Interestingly, just a verse earlier, Paul reminds us of the sobering reality that we are saved by grace through the gift of faith, not the strength of our own theological prowess or pull-myself-up-by-my-bootstraps, “can-do” optimism. There is no amount of self-help literature, meditative yoga, or American patriotism that can yank us out of the muck of our depravity. We are just plain sunk. Apart from him I can do nothing (John 15:5).

So how are we to read this declaration that we are God’s workmanship? If all the good in us comes from grace, what does this identity mean? Are we valuable? As Joe Rigney once said, “I know God loves me, but does He like me?”

It’s notable that the Greek word rendered as “workmanship” here in Ephesians is poiema, from which we can clearly see our English word poem. When Paul encourages the church at Ephesus that they are “God’s poiema” created “in Christ Jesus”, we must recall what the Apostle John called Christ at the beginning of his gospel: the Word (“In the beginning was the Word…“).

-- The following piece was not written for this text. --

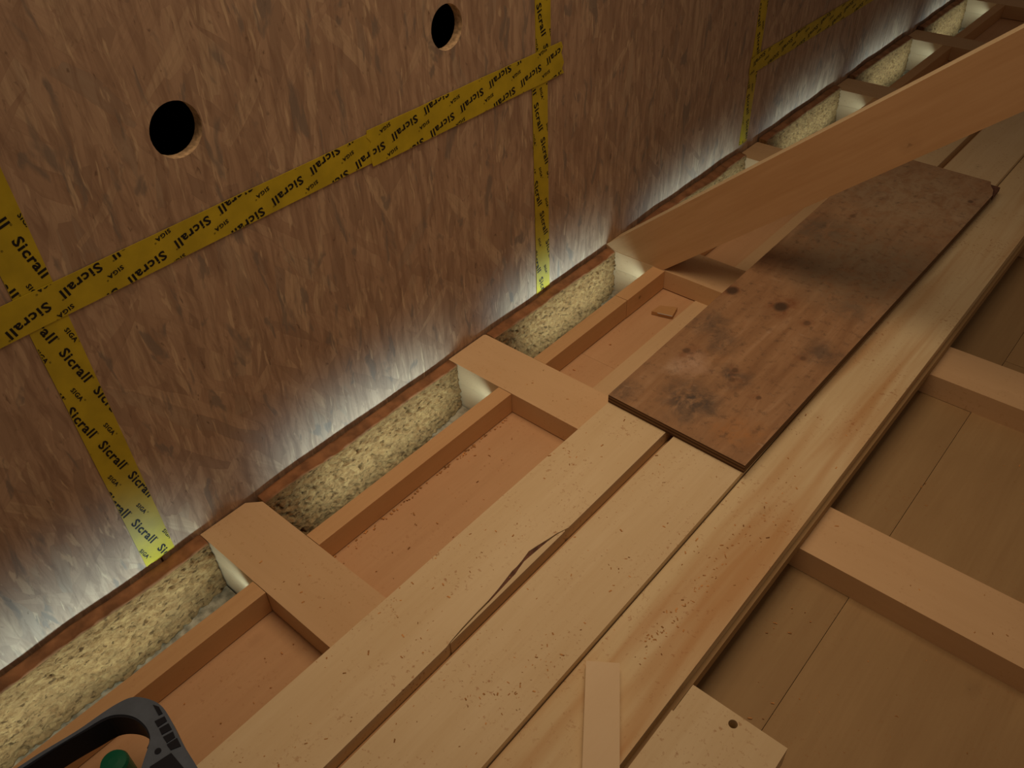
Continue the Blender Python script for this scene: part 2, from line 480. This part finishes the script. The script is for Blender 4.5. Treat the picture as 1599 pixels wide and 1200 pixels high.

So, quite truly and wondrously, we are the poetry of God created by the Word of God. We are His poiema created in Christ Jesus for good works. One cannot help but remember the glorious image of the great lion Aslan, singing all of Narnia into existence, creating from nothing the majestic symphony of space, the living splash of Nature’s color, the taste of golden water and the scent of purple skylines. All of creation, with man and woman as its crown jewels, is woven together into a grand and passionately wild poem by the even grander and wilder God who penned it. The ink of God’s poetic effort is the living and breathing dreams and glories of man. We are God’s poiema created in Christ Jesus. Majesty upon majesty.

As David wrote in Psalm 19:

The heavens declare the glory of God,
    and the sky above proclaims his handiwork.
Day to day pours out speech,
    and night to night reveals knowledge.
There is no speech, nor are there words,
    whose voice is not heard.
Their voice goes out through all the earth,
    and their words to the end of the world.
In them he has set a tent for the sun,
which comes out like a bridegroom leaving his chamber,
    and, like a strong man, runs its course with joy.”

The poetry of God flames out through all the earth. Observe the fullness of His glory as it is declared in this passage: the sun comes out like a bridegroom, coming for his bride, running his course with joy. Every sunrise, then, is a beautiful picture of the Great Bridegroom pursuing His bride down the cosmic aisle of the skies and clouds, chasing after her well into the night (as every groom ought).

As Victorian poet Gerard Manly Hopkins puts it:

“The world is charged with the grandeur of God / It will flame out like shining from shook foil”

All of creation is charged with God’s grandeur, an electric livewire coursing deep into our veins. We are not a dull, lifeless poem, stuck in the pages of a bedraggled, spine-torn anthology in my English classroom. We are a living, spoken, adrenaline-pumping poem uttered by the very breath of God. We are His workmanship, His craft, the diamonds carved from coal, man from dust, woman from bone.

So, yes. God likes us. We are His poem. God passionately pursues us and love us because we are crafted by His hands and His Word, made in His very image. We are the clay of a dedicated, careful Potter. We are the rhymes and notes of a marvelous Poet. We are His workmanship, created in Christ Jesus. May we learn to live this way.

As Doug Wilson once noted, it is no wonder the first recorded words of human history were poetry: “This at last is bone of my bones and flesh of my flesh” (Gen. 2:23).